The Casino Mentality In Trading


3 ratings



Alan Farley

26 Sep, 2018

in Psychology

Financial markets attract all sorts of participants, from part-time hobbyists looking for extra cash to multinational institutions moving billions of dollars across thousands of instruments. The trading game stretches across both ends of the spectrum, with part-timers and at-home gamers competing for profits with traditional funds and lightning-fast computer algorithms.

Data suggest the majority of traders playing at the shallow end of the market pool will eventually fail at the endeavor and pick up stakes, letting someone else manage their money, or simply giving up and looking for another way to build wealth. Ironically, many of these folks never had a chance to succeed because they came into the game with a casino mentality that marked a direct path to failure.

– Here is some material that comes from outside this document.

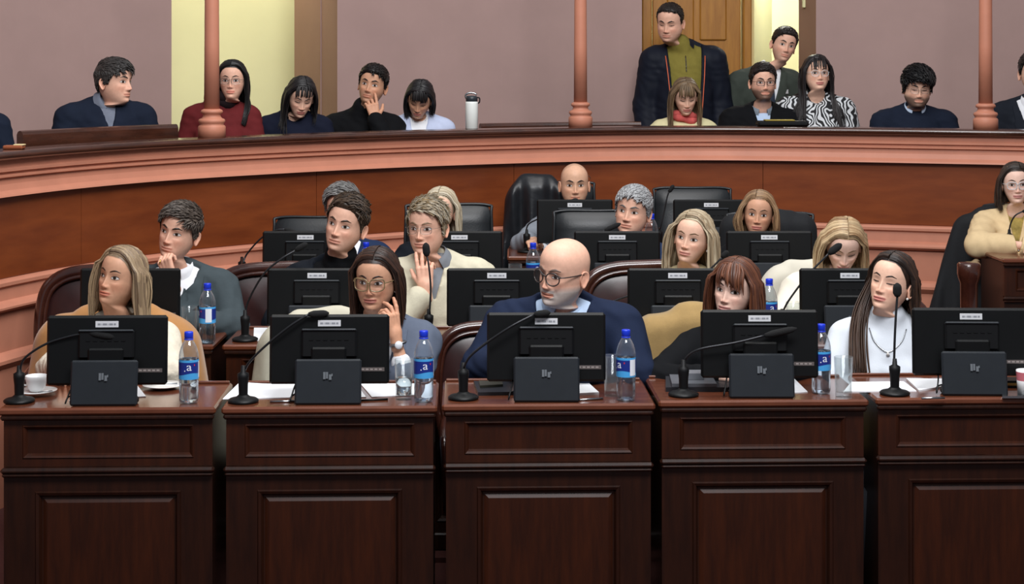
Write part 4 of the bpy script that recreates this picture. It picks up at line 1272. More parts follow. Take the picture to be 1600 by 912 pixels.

What exactly is a casino mentality and how does it undermine the trader’s quest for profitability? Is this flawed approach limited to novices or do experienced traders also get caught up in the behavior? What’s the most effective way to overcome the casino mentality and replace it with a disciplined approach that supports a profitable career in speculation?

Defining The Casino Mentality
Many new traders view their participation in the financial markets in the same way as a trip to Las Vegas, hoping the pile of cash in their back pockets can be traded in for a bigger pile when they leave. Many of these folks haven’t learned basic trading strategies and techniques because they are oblivious to the nature of risk, hypnotized by the greed that sticks like glue to all get-rich-quick schemes.

The media and peers have programmed new traders to look at securities as betting sheets and the broad market as a sporting event, in which anyone can win as long as they root for the right side. The game looks black and white from their perspective, because they don’t understand how markets pick the pockets of traders who throw money at securities with the same intensity that coins are dropped into one-arm bandits in hopes of hitting the jackpot.

And just like a slot machine, minor pay outs at regular intervals increase the motivation to place bigger bets, whether or not they are appropriate to the market conditions and opportunities in play at the time. This greedy behavior occasionally pays off with a big win but mostly loses money consistently over time, opening the door to failure and a final exit from the trading game.

The lack of a definable edge seals their fate just like gamblers who play for excitement but fail to learn the odds for each game and appropriate responses that reduce or eliminate the house’s advantage. Meanwhile, both sets of individuals get secondary reinforcement for destructive actions because their bodies release adrenaline and endorphins whenever they play, regardless of winning or losing.

The casino mentality consumes the most capital when markets or instruments head into binary events, like earnings reports or economic releases that trigger sharply higher or lower security prices. Smart traders step aside or hedge positions at these inflection points because they don’t know the outcome and guessing doesn’t constitute a viable strategy. Meanwhile the afflicted trader goes all in, taking large positions because they are fixed on the winning side of the equation, blind to the significant cost of being wrong.

Beginner’s Flaw or Lifetime Affliction
The casino mentality primarily affects novices because it is a natural consequence of misunderstanding the financial markets and how they function. Many of these folks will learn from their mistakes sooner or later, using the inevitable losses as a wake-up call to take the subject matter more seriously. In turn, this provides the motivation needed to sit down and learn the basics of strategy, position sizing, positive expectancy, and risk management.

While novices wash out quickly if they don’t abandon the casino mentality, experienced traders can carry elements of this destructive mindset for years. While it doesn’t dominate their time-tested strategies, this mentality can show up whenever greed overcomes discipline. It isn’t fatal in small doses and may inject a bit of fun into the trading day, as long as position size is kept down. These are appropriately called “lottery tickets,” working best when traders face binary scenarios they’ve seen enough times to believe they have a better than 50-50 chance of being right.